Material —
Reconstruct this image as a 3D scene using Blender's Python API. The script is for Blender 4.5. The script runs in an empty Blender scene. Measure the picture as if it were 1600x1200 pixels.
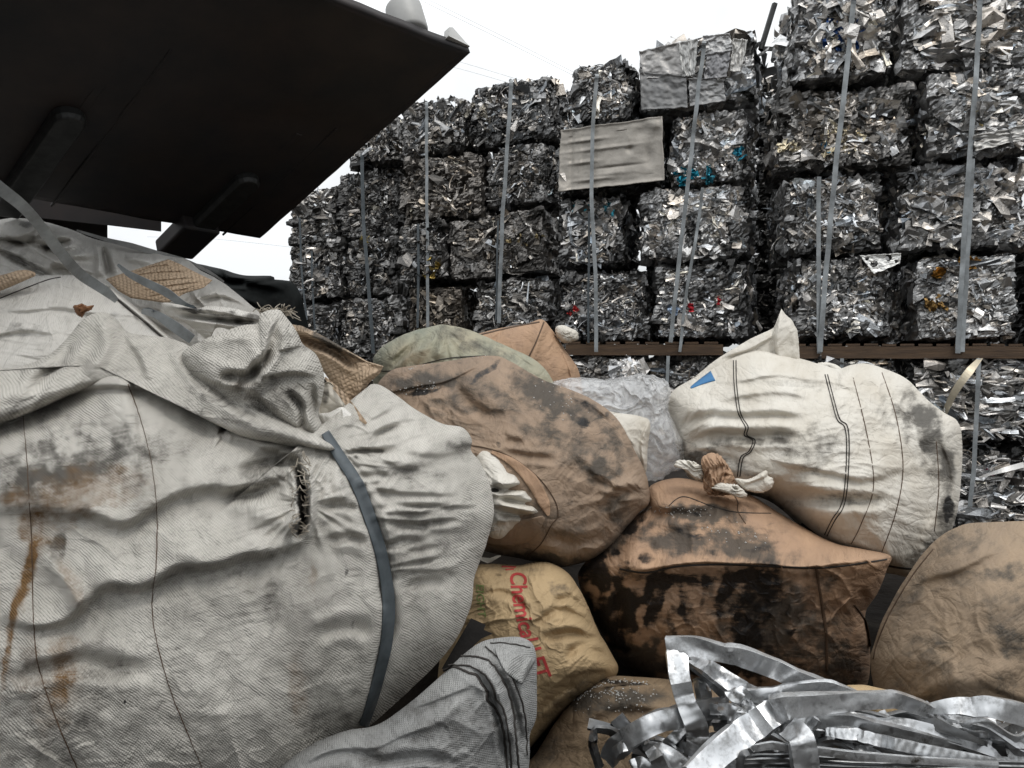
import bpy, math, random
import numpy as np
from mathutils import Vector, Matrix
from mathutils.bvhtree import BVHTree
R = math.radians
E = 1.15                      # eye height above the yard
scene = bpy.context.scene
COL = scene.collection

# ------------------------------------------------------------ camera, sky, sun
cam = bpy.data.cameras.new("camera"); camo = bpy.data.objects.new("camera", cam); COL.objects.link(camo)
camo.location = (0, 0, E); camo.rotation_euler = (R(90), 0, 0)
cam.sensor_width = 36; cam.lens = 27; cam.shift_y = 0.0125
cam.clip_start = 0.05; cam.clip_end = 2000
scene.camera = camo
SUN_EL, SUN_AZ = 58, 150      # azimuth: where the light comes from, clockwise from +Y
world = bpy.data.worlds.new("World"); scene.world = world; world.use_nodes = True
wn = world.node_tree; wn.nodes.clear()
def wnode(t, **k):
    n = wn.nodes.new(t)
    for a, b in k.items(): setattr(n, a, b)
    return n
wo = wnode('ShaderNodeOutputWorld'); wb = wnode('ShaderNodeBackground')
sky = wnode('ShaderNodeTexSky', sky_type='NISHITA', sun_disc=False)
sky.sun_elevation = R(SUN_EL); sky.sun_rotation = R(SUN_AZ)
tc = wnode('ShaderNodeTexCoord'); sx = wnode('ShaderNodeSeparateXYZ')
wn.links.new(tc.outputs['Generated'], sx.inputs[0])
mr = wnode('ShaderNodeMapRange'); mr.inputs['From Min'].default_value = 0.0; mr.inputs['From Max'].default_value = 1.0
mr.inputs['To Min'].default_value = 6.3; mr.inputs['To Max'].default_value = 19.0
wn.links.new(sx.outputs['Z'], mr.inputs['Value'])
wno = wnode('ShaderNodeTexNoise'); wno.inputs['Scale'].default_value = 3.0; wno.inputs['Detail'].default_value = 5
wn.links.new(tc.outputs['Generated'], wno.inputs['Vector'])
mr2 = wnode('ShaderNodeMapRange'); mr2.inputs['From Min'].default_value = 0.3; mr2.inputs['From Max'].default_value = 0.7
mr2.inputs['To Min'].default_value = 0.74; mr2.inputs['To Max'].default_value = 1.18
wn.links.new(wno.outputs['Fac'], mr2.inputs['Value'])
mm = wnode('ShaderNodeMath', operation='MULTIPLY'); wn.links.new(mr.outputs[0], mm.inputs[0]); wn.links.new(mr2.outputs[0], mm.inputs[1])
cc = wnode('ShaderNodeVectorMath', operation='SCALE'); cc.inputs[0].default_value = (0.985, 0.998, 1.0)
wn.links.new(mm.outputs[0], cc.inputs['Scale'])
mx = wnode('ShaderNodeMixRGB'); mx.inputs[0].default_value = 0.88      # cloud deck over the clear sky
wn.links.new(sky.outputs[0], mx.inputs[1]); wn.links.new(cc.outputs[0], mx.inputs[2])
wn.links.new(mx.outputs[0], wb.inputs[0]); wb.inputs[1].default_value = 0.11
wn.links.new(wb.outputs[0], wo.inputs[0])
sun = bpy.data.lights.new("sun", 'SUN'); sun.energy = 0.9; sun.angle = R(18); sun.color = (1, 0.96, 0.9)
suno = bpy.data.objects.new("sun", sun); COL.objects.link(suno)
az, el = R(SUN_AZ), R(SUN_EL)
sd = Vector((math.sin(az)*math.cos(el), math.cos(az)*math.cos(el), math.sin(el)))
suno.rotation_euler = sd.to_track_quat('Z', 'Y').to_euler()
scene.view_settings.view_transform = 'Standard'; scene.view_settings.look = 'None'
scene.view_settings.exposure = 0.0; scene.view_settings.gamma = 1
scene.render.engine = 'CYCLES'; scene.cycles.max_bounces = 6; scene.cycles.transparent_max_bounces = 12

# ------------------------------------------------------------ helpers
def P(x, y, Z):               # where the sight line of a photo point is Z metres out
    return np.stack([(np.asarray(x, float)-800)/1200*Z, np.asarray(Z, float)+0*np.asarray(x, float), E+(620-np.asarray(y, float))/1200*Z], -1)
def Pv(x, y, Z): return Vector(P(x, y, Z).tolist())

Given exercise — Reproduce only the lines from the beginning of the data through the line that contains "COL = scene.collection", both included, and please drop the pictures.

The solution —
Reconstruct this image as a 3D scene using Blender's Python API. The script is for Blender 4.5. The script runs in an empty Blender scene. Measure the picture as if it were 1600x1200 pixels.
import bpy, math, random
import numpy as np
from mathutils import Vector, Matrix
from mathutils.bvhtree import BVHTree
R = math.radians
E = 1.15                      # eye height above the yard
scene = bpy.context.scene
COL = scene.collection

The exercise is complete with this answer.